Stefan Kawalec, president of Capital Strategy, focused his comments on the banking sector. He began by stating that the financial sector is a good subject for quantitative analysis because of the supply of a broad spectrum of data. At the same time, he noted that drawing conclusions from this analysis is risky: De facto, economics has not yet created a mature theory combining the functioning of the financial sector with the real sector of the economy; macroeconomic analyses, describing economic models, have completely passed it by. Mr. Kawalec noted in this context that the ideas concerning the optimal size of the financial sector went through a significant evolution during the period before and after the financial crisis – and are likely to continue changing. Against this backdrop, as Mr. Kawalec stated, in general it seems that the Polish banking sector is the right size, and the scale of bank financing does not pose a problem for the economy. But a real threat may come from regulatory costs that burden this industry and reduce its profitability below that of the non-financial sector, and below its cost of capital. This situation, according to the panelist, will over the longer term create economic imbalances that contribute to the emergence of a crisis.

Mr. Kawalec also briefly discussed changes in the ownership structure of the banking sector consisting in the growing share of state-controlled lenders. He pointed out that a few years ago he had called for the “domestication” of some of Poland’s banks, meaning a process of foreign lenders’ subsidiaries being taken over by domestic private capital, placing their decision-making centers in Poland. But at the time he clearly said that the point was for these banks to be privately owned, and that it was necessary to avoid the easiest path, which would be taking these banks under state control. This process of bank nationalization may occur if the sector’s profitability is very low and the policy continues of placing more and more fiscal burdens on the banks. We can expect that in that case, foreign banks will withdraw from Poland. Over the longer term, this path is very dangerous for the economy, as historical experience teaches.

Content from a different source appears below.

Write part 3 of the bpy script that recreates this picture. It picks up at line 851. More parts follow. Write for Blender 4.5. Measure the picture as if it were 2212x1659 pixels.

Areto’s Managing Partner Mariusz Więckowski began his comments with the statement that he shared the opinion of the remaining panelists that Poland’s capital market could be stronger and that there is room for this market to finance Polish companies’ investments to a greater degree. He pointed out that the capital market plays a specific role in making financing possible for young companies. Early-stage companies with high business risk are an important catalyst of the so-called Fourth Industrial Revolution, so their financing is significant, and possibly of increasing significance, for the modernization and efficiency improvement of the entire real sector.

A great portion of Mr. Więckowski’s comments addressed the question of barriers to the development of the capital market. He pointed out the growth in market regulation in recent years, which has translated into growth in companies’ costs of entering and functioning on the market. Additionally, the capital market is limited by inefficiencies in its infrastructure and institutions. Also notable is a lack of leadership necessary to coordinate reforms essential for the capital market to start playing its role well. Another problem is the low level of financial education in society.

The answer to these problems should be the introduction of the solutions contained in the Capital Markets Development Strategy, a document commissioned by the government which had been made available for public consultations a month earlier. The overriding goal of the Strategy is first of all to increase the scale of capital acquisition directly from the capital market by the enterprise sector, and second, to eliminate the most significant barriers to the development of the domestic capital market. Proposals include appointing courts specializing in capital markets to increase the degree of investor protection, and the introduction of corporate governance principles in relation to minority investors. The Strategy sees the introduction of tax incentives both for issuers and for investors as essential for animating the market.

The Strategy is divided into stages. The first, in principle, is to be executed in 2019-2023, but it also calls for certain long-term actions. In concluding his comments, Mr. Więckowski expressed his hope that the implementation of the Strategy will contribute to the liquidation of inefficiencies in the capital market, which contributes to better development for Poland.

After the panelists’ comments, an interesting discussion with the audience began, which focused on the following questions:

  1. macroeconomic aspects, in particular those that are significant for the financing of structural changes and economic development in the following years;
  2. the role of the banking sector as a basic source of financing for the Polish economy – taking into particular consideration in these processes changing risk appetites and ownership changes in the sector;
  3. the role of the capital market as a particular source of financing for economic processes in Poland: In this area it was important to indicate the reasons for the weakening of this market, to identify potential solutions and to describe the chances for carrying out the needed systemic reforms.